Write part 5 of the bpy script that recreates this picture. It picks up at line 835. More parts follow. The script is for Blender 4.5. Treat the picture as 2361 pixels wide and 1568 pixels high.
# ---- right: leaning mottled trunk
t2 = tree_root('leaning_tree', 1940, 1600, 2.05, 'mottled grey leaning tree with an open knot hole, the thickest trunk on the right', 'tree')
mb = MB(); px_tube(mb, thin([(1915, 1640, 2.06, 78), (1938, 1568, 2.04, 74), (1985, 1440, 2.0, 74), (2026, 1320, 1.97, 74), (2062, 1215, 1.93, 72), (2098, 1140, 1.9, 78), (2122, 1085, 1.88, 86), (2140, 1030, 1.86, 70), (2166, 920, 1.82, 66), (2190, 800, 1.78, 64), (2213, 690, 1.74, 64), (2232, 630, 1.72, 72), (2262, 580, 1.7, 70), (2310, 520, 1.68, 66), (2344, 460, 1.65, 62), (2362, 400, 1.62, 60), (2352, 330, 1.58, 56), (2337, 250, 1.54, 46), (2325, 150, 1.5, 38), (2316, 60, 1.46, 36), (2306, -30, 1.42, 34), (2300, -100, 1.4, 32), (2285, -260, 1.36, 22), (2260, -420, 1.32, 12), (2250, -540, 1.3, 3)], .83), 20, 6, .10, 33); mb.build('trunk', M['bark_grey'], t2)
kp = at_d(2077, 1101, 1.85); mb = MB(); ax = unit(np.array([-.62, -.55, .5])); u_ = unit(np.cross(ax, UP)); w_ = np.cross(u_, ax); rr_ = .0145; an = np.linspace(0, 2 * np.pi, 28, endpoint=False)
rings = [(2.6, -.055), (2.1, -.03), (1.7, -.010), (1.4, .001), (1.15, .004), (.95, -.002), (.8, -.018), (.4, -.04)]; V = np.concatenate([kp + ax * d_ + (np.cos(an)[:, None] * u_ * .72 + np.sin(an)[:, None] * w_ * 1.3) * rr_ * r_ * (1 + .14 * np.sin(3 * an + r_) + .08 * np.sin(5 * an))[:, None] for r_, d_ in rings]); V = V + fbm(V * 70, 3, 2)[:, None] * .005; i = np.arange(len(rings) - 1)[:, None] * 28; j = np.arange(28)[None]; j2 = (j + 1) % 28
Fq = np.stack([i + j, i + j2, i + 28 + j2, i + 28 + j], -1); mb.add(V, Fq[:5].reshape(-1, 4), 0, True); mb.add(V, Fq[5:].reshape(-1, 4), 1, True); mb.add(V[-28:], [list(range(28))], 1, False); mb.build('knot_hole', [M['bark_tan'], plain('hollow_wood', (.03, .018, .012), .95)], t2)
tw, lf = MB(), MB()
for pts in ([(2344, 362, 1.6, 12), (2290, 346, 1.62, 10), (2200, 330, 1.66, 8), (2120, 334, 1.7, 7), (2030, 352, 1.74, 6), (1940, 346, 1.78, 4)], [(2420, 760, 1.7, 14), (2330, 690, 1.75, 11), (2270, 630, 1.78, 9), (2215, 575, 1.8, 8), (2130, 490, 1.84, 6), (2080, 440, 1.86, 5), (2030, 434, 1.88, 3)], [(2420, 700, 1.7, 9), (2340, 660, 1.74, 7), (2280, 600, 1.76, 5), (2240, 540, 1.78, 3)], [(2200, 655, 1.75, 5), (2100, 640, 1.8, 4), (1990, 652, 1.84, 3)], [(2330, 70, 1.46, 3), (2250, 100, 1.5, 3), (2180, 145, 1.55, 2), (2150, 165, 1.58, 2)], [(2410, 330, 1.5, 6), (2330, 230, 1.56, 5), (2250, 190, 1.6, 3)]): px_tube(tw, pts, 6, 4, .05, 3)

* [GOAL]
Output all of the data again, exactly.

* [COMPLETE RESPONSE]
Write part 5 of the bpy script that recreates this picture. It picks up at line 835. More parts follow. The script is for Blender 4.5. Treat the picture as 2361 pixels wide and 1568 pixels high.
# ---- right: leaning mottled trunk
t2 = tree_root('leaning_tree', 1940, 1600, 2.05, 'mottled grey leaning tree with an open knot hole, the thickest trunk on the right', 'tree')
mb = MB(); px_tube(mb, thin([(1915, 1640, 2.06, 78), (1938, 1568, 2.04, 74), (1985, 1440, 2.0, 74), (2026, 1320, 1.97, 74), (2062, 1215, 1.93, 72), (2098, 1140, 1.9, 78), (2122, 1085, 1.88, 86), (2140, 1030, 1.86, 70), (2166, 920, 1.82, 66), (2190, 800, 1.78, 64), (2213, 690, 1.74, 64), (2232, 630, 1.72, 72), (2262, 580, 1.7, 70), (2310, 520, 1.68, 66), (2344, 460, 1.65, 62), (2362, 400, 1.62, 60), (2352, 330, 1.58, 56), (2337, 250, 1.54, 46), (2325, 150, 1.5, 38), (2316, 60, 1.46, 36), (2306, -30, 1.42, 34), (2300, -100, 1.4, 32), (2285, -260, 1.36, 22), (2260, -420, 1.32, 12), (2250, -540, 1.3, 3)], .83), 20, 6, .10, 33); mb.build('trunk', M['bark_grey'], t2)
kp = at_d(2077, 1101, 1.85); mb = MB(); ax = unit(np.array([-.62, -.55, .5])); u_ = unit(np.cross(ax, UP)); w_ = np.cross(u_, ax); rr_ = .0145; an = np.linspace(0, 2 * np.pi, 28, endpoint=False)
rings = [(2.6, -.055), (2.1, -.03), (1.7, -.010), (1.4, .001), (1.15, .004), (.95, -.002), (.8, -.018), (.4, -.04)]; V = np.concatenate([kp + ax * d_ + (np.cos(an)[:, None] * u_ * .72 + np.sin(an)[:, None] * w_ * 1.3) * rr_ * r_ * (1 + .14 * np.sin(3 * an + r_) + .08 * np.sin(5 * an))[:, None] for r_, d_ in rings]); V = V + fbm(V * 70, 3, 2)[:, None] * .005; i = np.arange(len(rings) - 1)[:, None] * 28; j = np.arange(28)[None]; j2 = (j + 1) % 28
Fq = np.stack([i + j, i + j2, i + 28 + j2, i + 28 + j], -1); mb.add(V, Fq[:5].reshape(-1, 4), 0, True); mb.add(V, Fq[5:].reshape(-1, 4), 1, True); mb.add(V[-28:], [list(range(28))], 1, False); mb.build('knot_hole', [M['bark_tan'], plain('hollow_wood', (.03, .018, .012), .95)], t2)
tw, lf = MB(), MB()
for pts in ([(2344, 362, 1.6, 12), (2290, 346, 1.62, 10), (2200, 330, 1.66, 8), (2120, 334, 1.7, 7), (2030, 352, 1.74, 6), (1940, 346, 1.78, 4)], [(2420, 760, 1.7, 14), (2330, 690, 1.75, 11), (2270, 630, 1.78, 9), (2215, 575, 1.8, 8), (2130, 490, 1.84, 6), (2080, 440, 1.86, 5), (2030, 434, 1.88, 3)], [(2420, 700, 1.7, 9), (2340, 660, 1.74, 7), (2280, 600, 1.76, 5), (2240, 540, 1.78, 3)], [(2200, 655, 1.75, 5), (2100, 640, 1.8, 4), (1990, 652, 1.84, 3)], [(2330, 70, 1.46, 3), (2250, 100, 1.5, 3), (2180, 145, 1.55, 2), (2150, 165, 1.58, 2)], [(2410, 330, 1.5, 6), (2330, 230, 1.56, 5), (2250, 190, 1.6, 3)]): px_tube(tw, pts, 6, 4, .05, 3)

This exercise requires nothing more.